Reconciliation and Reconciliation

Reconciliation is quite the buzzword these days, because Congressional Democrats are aiming to pass a health care reform passage through the mechanism of budget reconciliation, allowing them to bypass Republican filibusters in the Senate.

As Katrina vanden Heuvel points out, the word “reconciliation” also has religious connotations. It is, however, not “at root a religious idea,” nor does it refer primarily to the Catholic sacrament popularly known as confession. It’s much bigger than that.

As it happens, reconciliation is originally a financial term, as in “reconciling the books.” Hence its use in budget negotiations. From there, it picks up the sense of adjusting the differences between any sets at variance with one another: you can reconcile the budget, but you can also reconcile people who disagree. That’s the sense that Paul uses when he talks about “God, who reconciled us to himself through Christ” (2 Corinthians 5.18). Jesus’ sacrifice on the cross is atoning, according to Paul. It makes Christians at one with God, and it is at least supposed to make us at one with one another, through the “ministry of reconciliation.”

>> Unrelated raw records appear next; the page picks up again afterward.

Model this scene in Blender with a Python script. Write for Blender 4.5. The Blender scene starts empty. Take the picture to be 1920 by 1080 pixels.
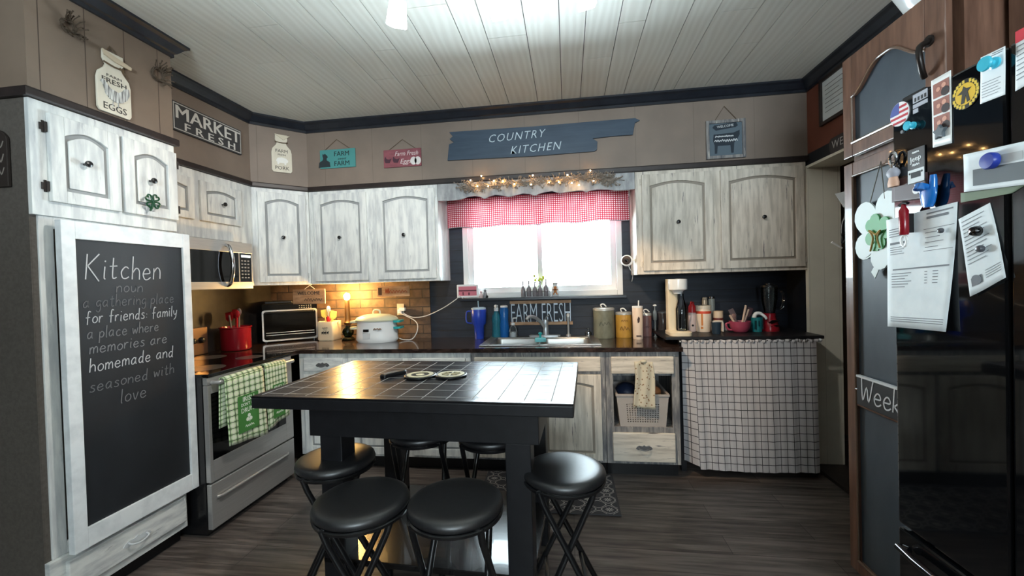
import bpy, math, random
from mathutils import Vector, Matrix
random.seed(7)
SC = bpy.context.scene
COL = SC.collection
# ------------------------------------------------------------------ camera, world, exposure
F_PX, YAW, PITCH, ROLL, CAM_H = 774.88, -.1345, -.0146, -.0283, 1.3646
_F = Vector((math.sin(YAW)*math.cos(PITCH), math.cos(YAW)*math.cos(PITCH), math.sin(PITCH)))
_r = _F.cross(Vector((0, 0, 1))).normalized(); _u = _r.cross(_F)
_R = _r*math.cos(ROLL) + _u*math.sin(ROLL); _U = -_r*math.sin(ROLL) + _u*math.cos(ROLL)
EYE = Vector((0, 0, CAM_H))
cd = bpy.data.cameras.new('camera'); cam = bpy.data.objects.new('camera', cd); COL.objects.link(cam)
cd.sensor_width = 36.0; cd.lens = 36.0*F_PX/1920.0; cd.clip_start = .02
cam.matrix_world = Matrix(((_R.x, _U.x, -_F.x, EYE.x), (_R.y, _U.y, -_F.y, EYE.y), (_R.z, _U.z, -_F.z, EYE.z), (0, 0, 0, 1)))
SC.camera = cam
SC.view_settings.view_transform = 'Standard'; SC.view_settings.look = 'None'
SC.view_settings.gamma = 1.0; SC.view_settings.use_curve_mapping = False
SC.view_settings.exposure = 0.28
W = bpy.data.worlds.new('overcast_sky'); SC.world = W; W.use_nodes = True
_bg = W.node_tree.nodes['Background']; _bg.inputs[0].default_value = (.77, .92, 1.0, 1); _bg.inputs[1].default_value = 30.0
# overcast sky above; below the horizon, glow raised to brighten the ceiling
_t = W.node_tree.nodes.new('ShaderNodeTexCoord'); _s = W.node_tree.nodes.new('ShaderNodeSeparateXYZ'); _m = W.node_tree.nodes.new('ShaderNodeMapRange')
W.node_tree.links.new(_t.outputs['Generated'], _s.inputs[0]); W.node_tree.links.new(_s.outputs['Z'], _m.inputs['Value'])
_m.inputs['From Min'].default_value = -.06; _m.inputs['From Max'].default_value = .06; _m.inputs['To Min'].default_value = 62.; _m.inputs['To Max'].default_value = 27.
W.node_tree.links.new(_m.outputs['Result'], _bg.inputs[1])

def portal(loc, sx, sy, direction):
    d = bpy.data.lights.new('daylight_portal', 'AREA'); d.shape = 'RECTANGLE'; d.size = sx; d.size_y = sy
    d.cycles.is_portal = True
    o = bpy.data.objects.new('daylight_portal', d); COL.objects.link(o); o.location = loc
    o.rotation_euler = Vector(direction).to_track_quat('-Z', 'Z').to_euler()
portal((-.22, 3.56, 1.64), 1.34, .84, (0, -1, 0))
portal((.2, -2.66, 1.75), 1.4, .8, (0, 1, 0))  # portal for the added fill opening behind the camera
# ------------------------------------------------------------------ room measures
S, D, BF = 3.16, 3.47, 2.875            # upper cabinet face, back wall, base cabinet face
XL, XR, H = -2.70, 1.687, 2.7025
ZT, ZB, ZC = 2.154, 1.392, .902
XU, XD, YD = -2.383, -2.096, 2.881
XP, YP0, YP1 = -2.093, 1.375, 1.985
YF = -2.6                               # wall behind the camera

# ------------------------------------------------------------------ helpers
def ray(u, v): return _F + _R*((u-960)/F_PX) + _U*((540-v)/F_PX)
class Frame:
    """a = along, b = outward, c = up"""
    def __init__(s, o, u, n, w=(0, 0, 1)):
        s.o, s.u, s.n, s.w = Vector(o), Vector(u).normalized(), Vector(n).normalized(), Vector(w).normalized()
        s.M = Matrix(((s.u.x, s.n.x, s.w.x, s.o.x), (s.u.y, s.n.y, s.w.y, s.o.y), (s.u.z, s.n.z, s.w.z, s.o.z), (0, 0, 0, 1)))
    def px(s, u, v):
        d = ray(u, v); t = (s.o-EYE).dot(s.n)/d.dot(s.n); p = EYE + d*t - s.o
        return p.dot(s.u), p.dot(s.w)
def FB(y): return Frame((0, y, 0), (1, 0, 0), (0, -1, 0))
def FL(x): return Frame((x, 0, 0), (0, 1, 0), (1, 0, 0))
def FR(x): return Frame((x, 0, 0), (0, -1, 0), (-1, 0, 0))
def FZ(z, o=(0, 0)): return Frame((o[0], o[1], z), (1, 0, 0), (0, 0, 1), (0, 1, 0))
FDG = Frame((XU, YD, 0), (XD-XU, S-YD, 0), (S-YD, XU-XD, 0))
LDG = math.hypot(XD-XU, S-YD)
def onZ(u, v, z):
    d = ray(u, v); t = (z-CAM_H)/d.z; return EYE + d*t

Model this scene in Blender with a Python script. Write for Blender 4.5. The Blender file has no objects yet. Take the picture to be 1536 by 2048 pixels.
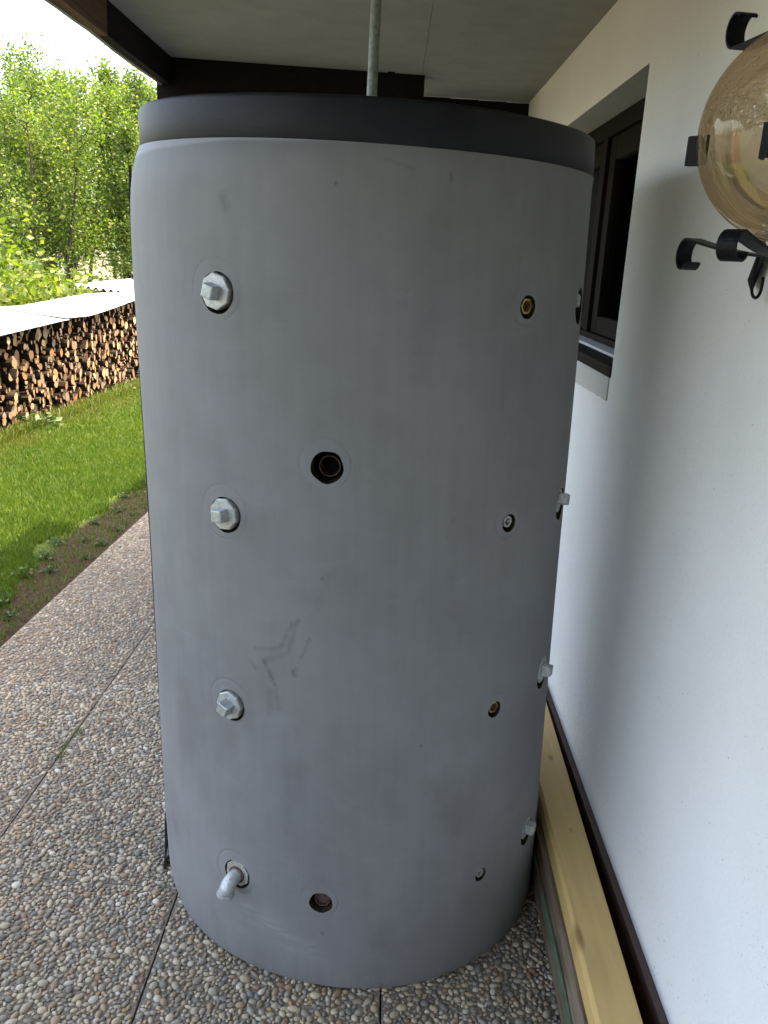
import bpy, bmesh, math, random
import numpy as np
from mathutils import Vector, Matrix

random.seed(7); RNG = np.random.default_rng(7)
S = bpy.context.scene
COL = S.collection
R = math.radians

# ------------------------------------------------------------------ camera
cam_data = bpy.data.cameras.new('camera')
cam = bpy.data.objects.new('camera', cam_data); COL.objects.link(cam)
cam_data.sensor_fit = 'VERTICAL'; cam_data.sensor_height = 36.0; cam_data.sensor_width = 27.0
cam_data.lens = 1681.17 / 2048 * 36
cam_data.clip_start = 0.02; cam_data.clip_end = 6000
cr = Vector((0.99885696, 0.0114385, 0.04641046)); cu = Vector((-0.04773589, 0.28869503, 0.95623034)); cf = Vector((0.00246063, 0.95735278, -0.28891107))
cam.matrix_world = Matrix(((cr.x, cu.x, -cf.x, 0), (cr.y, cu.y, -cf.y, 0), (cr.z, cu.z, -cf.z, 1.546), (0, 0, 0, 1)))
S.camera = cam

# ------------------------------------------------------------------ light
SUN_DIR = Vector((0.33, 0.06, 0.88)).normalized()          # towards the sun
EL = math.asin(SUN_DIR.z)
world = bpy.data.worlds.new('World'); S.world = world; world.use_nodes = True
wn = world.node_tree; wn.nodes.clear()
sky = wn.nodes.new('ShaderNodeTexSky'); sky.sky_type = 'NISHITA'; sky.sun_disc = False
sky.sun_elevation = EL; sky.sun_rotation = math.atan2(SUN_DIR.x, SUN_DIR.y)
sky.air_density = 1.0; sky.dust_density = 4.0; sky.ozone_density = 1.0
bg = wn.nodes.new('ShaderNodeBackground'); bg.inputs[1].default_value = 0.15
wo = wn.nodes.new('ShaderNodeOutputWorld')
wn.links.new(sky.outputs[0], bg.inputs[0]); wn.links.new(bg.outputs[0], wo.inputs[0])
sun_data = bpy.data.lights.new('sun', 'SUN'); sun_data.energy = 2.0; sun_data.angle = R(0.5); sun_data.color = (1.0, 0.94, 0.84)
sun = bpy.data.objects.new('sun', sun_data); COL.objects.link(sun)
sun.rotation_euler = (-SUN_DIR).to_track_quat('-Z', 'Y').to_euler()
S.view_settings.view_transform = 'Standard'; S.view_settings.look = 'None'
S.view_settings.exposure = 3.2
S.view_settings.use_white_balance = True; S.view_settings.white_balance_temperature = 7800; S.view_settings.white_balance_tint = 11.5; S.view_settings.gamma = 1.0
S.render.engine = 'CYCLES'
S.cycles.use_denoising = True
S.cycles.max_bounces = 10; S.cycles.transparent_max_bounces = 16; S.cycles.diffuse_bounces = 6

# ------------------------------------------------------------------ constants of the place
GS, GY = -0.0327, -0.0307           # gentle fall of the terrace
def gz(x, y): return GS * x + GY * y
TX, TY, LX = -0.0386, 2.0059, -0.0234
WX = 0.6162                         # house wall face
def cz(x): return 2.2955 - 0.0207 * (x - WX)   # porch ceiling height

# ------------------------------------------------------------------ shader helpers
class G:
    def __init__(s, name):
        s.m = bpy.data.materials.new(name); s.m.use_nodes = True
        s.t = s.m.node_tree; s.t.nodes.clear()
        s.out = s.t.nodes.new('ShaderNodeOutputMaterial')
        s._tc = None
    def put(s, sock, v):
        if isinstance(v, bpy.types.NodeSocket): s.t.links.new(v, sock)
        elif isinstance(v, (tuple, list)):
            v = tuple(v)
            if sock.type == 'RGBA' and len(v) == 3: v = v + (1,)
            sock.default_value = v
        else: sock.default_value = v
    def node(s, typ, ins=None, **props):
        n = s.t.nodes.new(typ)
        for k, v in props.items(): setattr(n, k, v)
        for k, v in (ins or {}).items(): s.put(n.inputs[k], v)
        return n
    def obj(s):
        if s._tc is None: s._tc = s.t.nodes.new('ShaderNodeTexCoord')
        return s._tc.outputs['Object']
    def M(s, op, a, b=None, c=None, clamp=False):
        n = s.node('ShaderNodeMath', operation=op, use_clamp=clamp)
        s.put(n.inputs[0], a)
        if b is not None: s.put(n.inputs[1], b)
        if c is not None: s.put(n.inputs[2], c)
        return n.outputs[0]
    def xyz(s, v=None):
        n = s.node('ShaderNodeSeparateXYZ', {0: v if v is not None else s.obj()}); return n.outputs
    def comb(s, x, y, z): return s.node('ShaderNodeCombineXYZ', {0: x, 1: y, 2: z}).outputs[0]
    def scale(s, v, k): return s.node('ShaderNodeVectorMath', {0: v, 1: k}, operation='MULTIPLY').outputs[0]
    def noise(s, scale, detail=4, rough=.55, v=None, dist=0.0):
        return s.node('ShaderNodeTexNoise', {'Vector': v if v is not None else s.obj(), 'Scale': scale, 'Detail': detail, 'Roughness': rough, 'Distortion': dist}).outputs[0]
    def voro(s, scale, v=None, feature='F1', out=0, rnd=1.0):
        return s.node('ShaderNodeTexVoronoi', {'Vector': v if v is not None else s.obj(), 'Scale': scale, 'Randomness': rnd}, feature=feature).outputs[out]
    def ramp(s, f, stops, interp='LINEAR'):
        n = s.node('ShaderNodeValToRGB', {0: f}); cr_ = n.color_ramp; cr_.interpolation = interp
        while len(cr_.elements) > 1: cr_.elements.remove(cr_.elements[-1])
        cr_.elements[0].position = stops[0][0]; cr_.elements[0].color = tuple(stops[0][1]) + (1,)
        for p, c in stops[1:]:
            e = cr_.elements.new(p); e.color = tuple(c) + (1,)
        return n.outputs[0]
    def smooth(s, x, a, b):
        return s.node('ShaderNodeMapRange', {0: x, 1: a, 2: b, 3: 0.0, 4: 1.0}, interpolation_type='SMOOTHSTEP').outputs[0]
    def mix(s, f, a, b, mode='MIX'):
        n = s.node('ShaderNodeMix', data_type='RGBA', blend_type=mode)
        s.put(n.inputs[0], f); s.put(n.inputs[6], a); s.put(n.inputs[7], b); return n.outputs[2]
    def rnd(s): return s.node('ShaderNodeNewGeometry').outputs['Random Per Island']
    def orand(s): return s.node('ShaderNodeObjectInfo').outputs['Random']
    def bump(s, h, strength=.3, dist=.01, normal=None):
        n = s.node('ShaderNodeBump', {'Strength': strength, 'Distance': dist, 'Height': h})
        if normal is not None: s.put(n.inputs['Normal'], normal)
        return n.outputs[0]
    def princ(s, color, rough=.5, metal=0.0, normal=None, spec=.5, **kw):
        n = s.node('ShaderNodeBsdfPrincipled', {'Base Color': color, 'Roughness': rough, 'Metallic': metal, 'Specular IOR Level': spec})
        if normal is not None: s.put(n.inputs['Normal'], normal)
        for k, v in kw.items(): s.put(n.inputs[k], v)
        return n.outputs[0]
    def done(s, sh): s.t.links.new(sh, s.out.inputs[0]); return s.m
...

Paul’s major concern was the healing of the divide between traditional Jews and the emerging Christian church. But it meant even more to him: Christ’s work for Paul was to reconcile creation itself to God, thereby creating God’s shalom on earth. Everything and everyone would be at peace with God and with one another. These days, reconciliation is understood often as not as bridging the gap between sinful humanity and Christ. That’s why the sacrament is known as “Reconciliation.”

However, reconciliation is still talked about as bringing together various groups of people. There’s racial reconciliation, and the reconciliation of various enemies, such as the Northern Irish factions or Palestinians and Israelis.

There is even, God help us, the trans-partisan ideal of Democrats and Republicans working out their differences and governing in the best interest of all Americans. This seems to be the Obama administration’s preferred political strategy. Step one: get people of good will to come to the table to work out their differences and agree on a path forward. Step two: profit!

It works much better in theory than in practice. Both parties are not invested in reconciliation, for one thing. By that, I mean some people in one party are interested in reconciliation, and some are not. On the other side of the aisle, they’re mostly bat-s**t crazy and more interested in saying “no” than accomplishing much of anything.

For another thing, reconciliation cannot be established by breezy dismissal of real conflict, or by avoiding the concerns of justice. God doesn’t create shalom on the backs of the poor, and people don’t get to be at peace with one another unless it’s in everybody’s interest to work at transcending their own factionalism and ideology. That’s a tall order, and according to some theologians (Reinhold Niebuhr in particular), it can never be accomplished solely through human initiative, but always requires the gracious intervention of God to come to completion.

The irony of reconciliation is that Congress is using it as a legislative process in the midst of a huge partisan knife fight. At the moment, there ain’t much reconciling about reconciliation, in other words.